Wakil Kepala Badan Gizi Nasional (BGN) Nanik S Deyang menilai penyalahgunaan anggaran oleh para pengusaha satuan pelayanan pemenuhan gizi (SPPG) atau dapur MBG sangat kecil kemungkinannya terjadi dalam menjalankan program tersebut. Pasalnya, penyaluran anggaran itu diawasi oleh banyak pihak.
"Jadi uang, pertama biar ini konstruksinya, uang ini dari Kementerian Keuangan yang program MBG ini disalurkan melalui KPPN langsung masuk ke dapur SPPG," kata dia saat konferensi pers, yang dikutip Republika, Ahad (28/9/2025).
Anggaran itu masuk ke akun virtual atau virtual account rekening bersama antara mitra dan SPPG. Anggaran itu disebut hanya bisa diambil dengan persetujuan mitra dan SPPG. Artinya, salah satu pihak tidak bisa menggunakan uang itu tanpa ada persetujuan pihak lainnya.
Nanik mencontohkan, mitra BGN tidak bisa sembarangan menggunakan uang untuk membeli bahan baku dari supplier yang tidak sesuai kebutuhan dapur. Sebaliknya, SPPG juga tidak bisa sembarangan menggunakan uang tanpa persetujuan mitra.
"Kan ada juga mungkin SPPI yang nakal bawa-bawa supplier gitu. Ya saya gak mau, ngapain tiba-tiba mesti ngambil stroberi jauh-jauh, misalnya. Jadi ini sebetulnya kontrol, kontrol dana pemerintah," kata dia.

Nanik mengatakan, anggaran untuk satu porsi MBG adalah Rp 15 ribu. Namun, tidak seluruh uang itu digunakan untuk kebutuhan makan.
Ia menjelaskan, dari total uang Rp 15 ribu, Rp 2.000 adalah untuk kebutuhan sewa usaha. Sewa usaha yang dimaksud mencakup sewa gedung, sewa tanah, sewa peralatan, sewa ompreng, dan berbagai kebutuhan lainnya, yang masuk ke kantong mitra BGN.
"Ini bukan keuntungan (mitra). Kan mitra ini investasi," ujar dia.

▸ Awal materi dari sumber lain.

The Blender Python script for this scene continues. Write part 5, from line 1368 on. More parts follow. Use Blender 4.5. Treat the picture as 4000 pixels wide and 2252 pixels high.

Ia menyebutkan, bentuk investasi yang dilakukan mitra adalah membangun dapur hingga menyediakan peralatannya. Menurut dia, investasi yang diperlukan untuk membangun satu dapur dengan peralatannya itu mencapai miliaran rupiah.
"Jadi anda hitung, (modal) dia akan kembali dalam berapa tahun? Kalau MBG-nya sedikit, bisa jadi dia lima tahun belum balik loh masuk uangnya," kata dia.

Selain untuk biaya sewa, masih ada potongan dari uang Rp 15 ribu untuk setiap porsi MBG. Potongan kedua adalah Rp 3.000 dari setiap porsi untuk kebutuhan operasional, mulai membayar karyawan, listrik, internet, gas, sewa mobil operasional, transportasi, dan lainnya.
Setelah dikurangi biaya sewa dan operasional, hanya tersisa Rp 10 ribu. Sisa itulah yang sepenuhnya digunakan untuk kebutuhan membeli bahan baku bagi setiap porsi MBG.
"Kan ada orang, paling itu dibelanjakan itu hanya Rp 7.000, Rp 8.000, makanya menunya nggak bagus. Salah," tegas Nanik.